THE REQUEST: Reproduce each line from the first in the data through the line that contains "return p + a / b" exactly; give nothing else.

* START RECORDED INFORMATION *

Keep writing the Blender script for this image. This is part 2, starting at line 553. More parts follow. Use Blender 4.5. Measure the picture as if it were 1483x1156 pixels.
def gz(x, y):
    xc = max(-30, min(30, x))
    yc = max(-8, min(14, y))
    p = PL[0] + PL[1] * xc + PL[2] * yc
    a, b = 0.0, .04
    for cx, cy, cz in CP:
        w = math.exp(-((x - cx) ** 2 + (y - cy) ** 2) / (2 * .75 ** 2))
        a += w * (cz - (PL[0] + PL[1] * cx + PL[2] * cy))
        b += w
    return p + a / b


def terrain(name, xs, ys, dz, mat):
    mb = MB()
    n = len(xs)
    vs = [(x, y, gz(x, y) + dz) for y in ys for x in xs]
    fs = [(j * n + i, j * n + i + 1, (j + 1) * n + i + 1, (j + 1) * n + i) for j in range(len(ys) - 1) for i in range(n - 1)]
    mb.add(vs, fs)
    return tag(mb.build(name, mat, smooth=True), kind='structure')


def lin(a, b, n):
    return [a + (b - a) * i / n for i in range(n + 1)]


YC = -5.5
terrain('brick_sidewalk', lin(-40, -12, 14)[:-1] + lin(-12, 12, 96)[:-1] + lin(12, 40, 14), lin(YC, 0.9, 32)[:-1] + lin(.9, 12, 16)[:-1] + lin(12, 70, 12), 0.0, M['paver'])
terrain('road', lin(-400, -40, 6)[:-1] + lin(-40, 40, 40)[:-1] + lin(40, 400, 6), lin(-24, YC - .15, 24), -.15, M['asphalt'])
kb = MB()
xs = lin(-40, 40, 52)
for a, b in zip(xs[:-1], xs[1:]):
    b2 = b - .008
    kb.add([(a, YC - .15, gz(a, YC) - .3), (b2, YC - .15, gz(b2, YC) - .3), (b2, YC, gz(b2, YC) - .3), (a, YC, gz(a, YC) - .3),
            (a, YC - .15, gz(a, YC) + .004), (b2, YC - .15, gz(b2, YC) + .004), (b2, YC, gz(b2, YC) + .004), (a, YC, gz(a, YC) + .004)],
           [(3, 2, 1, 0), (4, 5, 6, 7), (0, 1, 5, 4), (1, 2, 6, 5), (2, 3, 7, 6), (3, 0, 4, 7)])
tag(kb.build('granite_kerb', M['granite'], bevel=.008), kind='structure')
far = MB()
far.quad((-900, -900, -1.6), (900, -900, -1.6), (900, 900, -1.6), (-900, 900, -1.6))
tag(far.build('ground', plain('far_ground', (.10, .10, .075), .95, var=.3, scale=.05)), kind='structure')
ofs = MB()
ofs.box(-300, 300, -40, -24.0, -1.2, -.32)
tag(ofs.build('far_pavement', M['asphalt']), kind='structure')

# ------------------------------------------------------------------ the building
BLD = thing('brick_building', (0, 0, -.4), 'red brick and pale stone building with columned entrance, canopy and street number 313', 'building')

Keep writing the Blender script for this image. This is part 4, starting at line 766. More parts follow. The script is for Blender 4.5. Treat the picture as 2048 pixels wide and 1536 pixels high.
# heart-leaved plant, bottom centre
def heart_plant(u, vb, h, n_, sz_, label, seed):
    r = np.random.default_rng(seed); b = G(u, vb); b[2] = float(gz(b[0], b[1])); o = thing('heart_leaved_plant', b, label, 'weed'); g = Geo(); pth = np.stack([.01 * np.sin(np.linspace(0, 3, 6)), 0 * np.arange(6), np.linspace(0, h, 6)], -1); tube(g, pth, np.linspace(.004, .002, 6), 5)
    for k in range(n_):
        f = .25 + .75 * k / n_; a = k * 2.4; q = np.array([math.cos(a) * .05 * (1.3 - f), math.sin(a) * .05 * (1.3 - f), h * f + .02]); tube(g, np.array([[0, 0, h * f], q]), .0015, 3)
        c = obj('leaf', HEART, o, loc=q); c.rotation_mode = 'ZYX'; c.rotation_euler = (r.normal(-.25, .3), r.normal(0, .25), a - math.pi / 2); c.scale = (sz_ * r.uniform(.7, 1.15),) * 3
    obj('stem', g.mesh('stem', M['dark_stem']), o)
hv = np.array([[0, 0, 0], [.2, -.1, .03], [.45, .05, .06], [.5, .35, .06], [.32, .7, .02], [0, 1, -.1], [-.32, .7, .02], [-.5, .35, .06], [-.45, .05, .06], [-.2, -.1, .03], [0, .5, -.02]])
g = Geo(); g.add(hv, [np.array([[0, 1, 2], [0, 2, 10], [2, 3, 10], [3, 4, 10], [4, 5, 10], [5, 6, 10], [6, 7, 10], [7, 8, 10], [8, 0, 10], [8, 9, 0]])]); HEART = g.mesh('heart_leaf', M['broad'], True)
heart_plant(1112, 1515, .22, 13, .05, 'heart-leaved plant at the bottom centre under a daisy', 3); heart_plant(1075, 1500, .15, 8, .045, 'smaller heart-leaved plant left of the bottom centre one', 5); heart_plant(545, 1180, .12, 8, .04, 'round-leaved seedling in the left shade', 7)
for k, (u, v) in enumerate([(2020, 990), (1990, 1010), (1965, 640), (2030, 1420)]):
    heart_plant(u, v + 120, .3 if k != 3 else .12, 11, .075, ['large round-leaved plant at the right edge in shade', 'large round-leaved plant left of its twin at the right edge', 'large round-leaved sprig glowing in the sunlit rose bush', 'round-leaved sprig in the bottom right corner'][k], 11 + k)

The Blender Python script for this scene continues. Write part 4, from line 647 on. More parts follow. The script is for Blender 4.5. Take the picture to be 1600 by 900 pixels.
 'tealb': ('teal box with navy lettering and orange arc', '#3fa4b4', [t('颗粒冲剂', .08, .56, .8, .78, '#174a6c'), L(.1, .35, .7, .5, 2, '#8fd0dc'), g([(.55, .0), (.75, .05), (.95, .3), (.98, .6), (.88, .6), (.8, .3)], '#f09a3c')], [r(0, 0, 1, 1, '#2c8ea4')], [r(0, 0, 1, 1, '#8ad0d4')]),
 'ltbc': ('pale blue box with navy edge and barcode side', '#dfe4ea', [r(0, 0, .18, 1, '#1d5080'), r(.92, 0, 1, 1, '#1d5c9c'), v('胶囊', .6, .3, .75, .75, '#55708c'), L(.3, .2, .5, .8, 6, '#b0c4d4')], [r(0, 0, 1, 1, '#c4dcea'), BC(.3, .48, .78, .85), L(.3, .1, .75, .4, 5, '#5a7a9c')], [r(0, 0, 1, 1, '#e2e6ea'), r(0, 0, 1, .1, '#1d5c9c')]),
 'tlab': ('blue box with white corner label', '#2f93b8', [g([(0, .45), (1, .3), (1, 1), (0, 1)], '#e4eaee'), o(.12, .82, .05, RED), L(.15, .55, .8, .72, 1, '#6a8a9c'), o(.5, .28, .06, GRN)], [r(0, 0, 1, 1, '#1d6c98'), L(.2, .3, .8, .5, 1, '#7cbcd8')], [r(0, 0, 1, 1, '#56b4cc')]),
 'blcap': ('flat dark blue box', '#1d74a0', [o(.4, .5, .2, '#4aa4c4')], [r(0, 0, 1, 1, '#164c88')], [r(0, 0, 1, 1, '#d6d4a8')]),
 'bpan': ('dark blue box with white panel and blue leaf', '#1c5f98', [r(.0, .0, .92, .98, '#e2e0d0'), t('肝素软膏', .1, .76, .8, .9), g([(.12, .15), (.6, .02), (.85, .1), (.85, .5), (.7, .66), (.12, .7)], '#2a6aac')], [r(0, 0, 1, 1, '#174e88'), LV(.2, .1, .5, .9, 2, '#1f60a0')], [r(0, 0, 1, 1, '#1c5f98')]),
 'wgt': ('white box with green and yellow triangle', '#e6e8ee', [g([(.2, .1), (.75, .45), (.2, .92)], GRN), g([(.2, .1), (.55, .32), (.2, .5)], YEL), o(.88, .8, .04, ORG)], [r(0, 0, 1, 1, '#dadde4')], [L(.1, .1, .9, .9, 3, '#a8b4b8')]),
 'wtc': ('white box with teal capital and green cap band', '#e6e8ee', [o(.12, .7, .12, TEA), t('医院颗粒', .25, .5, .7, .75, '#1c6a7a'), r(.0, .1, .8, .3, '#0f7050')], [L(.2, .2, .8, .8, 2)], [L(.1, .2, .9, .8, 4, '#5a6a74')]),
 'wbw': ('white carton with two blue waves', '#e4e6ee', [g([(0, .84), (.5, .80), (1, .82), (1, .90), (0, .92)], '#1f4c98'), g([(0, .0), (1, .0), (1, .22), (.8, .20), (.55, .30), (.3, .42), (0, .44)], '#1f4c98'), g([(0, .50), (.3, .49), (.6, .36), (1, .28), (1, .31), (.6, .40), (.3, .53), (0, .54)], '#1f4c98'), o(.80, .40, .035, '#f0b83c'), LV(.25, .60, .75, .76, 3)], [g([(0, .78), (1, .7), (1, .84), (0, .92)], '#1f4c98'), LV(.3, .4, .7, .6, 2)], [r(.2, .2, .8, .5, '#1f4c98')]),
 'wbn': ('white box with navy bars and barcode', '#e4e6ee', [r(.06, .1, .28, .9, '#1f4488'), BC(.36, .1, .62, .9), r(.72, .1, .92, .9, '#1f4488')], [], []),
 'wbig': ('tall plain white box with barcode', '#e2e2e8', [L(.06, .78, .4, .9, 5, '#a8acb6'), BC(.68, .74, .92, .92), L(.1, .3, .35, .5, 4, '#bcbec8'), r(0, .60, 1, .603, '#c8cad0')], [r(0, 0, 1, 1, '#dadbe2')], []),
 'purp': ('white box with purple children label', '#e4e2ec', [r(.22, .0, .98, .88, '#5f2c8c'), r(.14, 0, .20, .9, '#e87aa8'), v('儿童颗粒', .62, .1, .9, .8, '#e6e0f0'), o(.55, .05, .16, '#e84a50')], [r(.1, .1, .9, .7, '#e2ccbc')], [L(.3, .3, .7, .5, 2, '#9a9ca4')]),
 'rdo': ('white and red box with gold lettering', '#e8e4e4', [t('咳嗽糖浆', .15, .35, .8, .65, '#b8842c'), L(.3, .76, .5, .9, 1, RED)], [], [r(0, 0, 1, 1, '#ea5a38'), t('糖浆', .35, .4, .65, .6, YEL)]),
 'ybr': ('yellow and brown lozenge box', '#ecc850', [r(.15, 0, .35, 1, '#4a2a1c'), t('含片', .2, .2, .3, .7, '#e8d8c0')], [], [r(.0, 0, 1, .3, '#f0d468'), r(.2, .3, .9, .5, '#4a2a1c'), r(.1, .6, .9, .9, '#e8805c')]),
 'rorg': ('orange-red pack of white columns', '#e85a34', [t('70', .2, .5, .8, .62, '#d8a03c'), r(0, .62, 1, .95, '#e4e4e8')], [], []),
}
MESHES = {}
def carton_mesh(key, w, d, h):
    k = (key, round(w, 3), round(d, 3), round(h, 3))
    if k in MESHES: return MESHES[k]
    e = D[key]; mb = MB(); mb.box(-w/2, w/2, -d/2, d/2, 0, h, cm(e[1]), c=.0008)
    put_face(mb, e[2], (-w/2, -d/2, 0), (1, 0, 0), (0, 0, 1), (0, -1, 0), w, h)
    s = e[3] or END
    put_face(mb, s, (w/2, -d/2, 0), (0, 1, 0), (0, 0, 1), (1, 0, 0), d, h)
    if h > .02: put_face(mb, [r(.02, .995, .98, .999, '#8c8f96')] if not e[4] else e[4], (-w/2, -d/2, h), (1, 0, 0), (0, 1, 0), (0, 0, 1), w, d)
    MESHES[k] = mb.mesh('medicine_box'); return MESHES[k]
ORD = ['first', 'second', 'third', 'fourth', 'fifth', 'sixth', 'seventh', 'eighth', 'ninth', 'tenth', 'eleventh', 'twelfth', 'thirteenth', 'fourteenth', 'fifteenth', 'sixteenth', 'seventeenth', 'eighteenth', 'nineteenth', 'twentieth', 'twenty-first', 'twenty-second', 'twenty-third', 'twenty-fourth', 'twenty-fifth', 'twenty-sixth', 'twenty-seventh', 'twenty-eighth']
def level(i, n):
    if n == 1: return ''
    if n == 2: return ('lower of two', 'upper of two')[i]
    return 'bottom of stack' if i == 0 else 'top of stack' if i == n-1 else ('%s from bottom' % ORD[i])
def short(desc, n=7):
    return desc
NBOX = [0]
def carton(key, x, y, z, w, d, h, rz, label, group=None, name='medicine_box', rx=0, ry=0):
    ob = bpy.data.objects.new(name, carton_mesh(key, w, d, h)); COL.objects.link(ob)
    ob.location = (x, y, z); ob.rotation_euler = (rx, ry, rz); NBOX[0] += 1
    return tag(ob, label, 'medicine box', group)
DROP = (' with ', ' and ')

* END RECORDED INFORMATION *

EXERCISE RESPONSE:
Keep writing the Blender script for this image. This is part 2, starting at line 553. More parts follow. Use Blender 4.5. Measure the picture as if it were 1483x1156 pixels.
def gz(x, y):
    xc = max(-30, min(30, x))
    yc = max(-8, min(14, y))
    p = PL[0] + PL[1] * xc + PL[2] * yc
    a, b = 0.0, .04
    for cx, cy, cz in CP:
        w = math.exp(-((x - cx) ** 2 + (y - cy) ** 2) / (2 * .75 ** 2))
        a += w * (cz - (PL[0] + PL[1] * cx + PL[2] * cy))
        b += w
    return p + a / b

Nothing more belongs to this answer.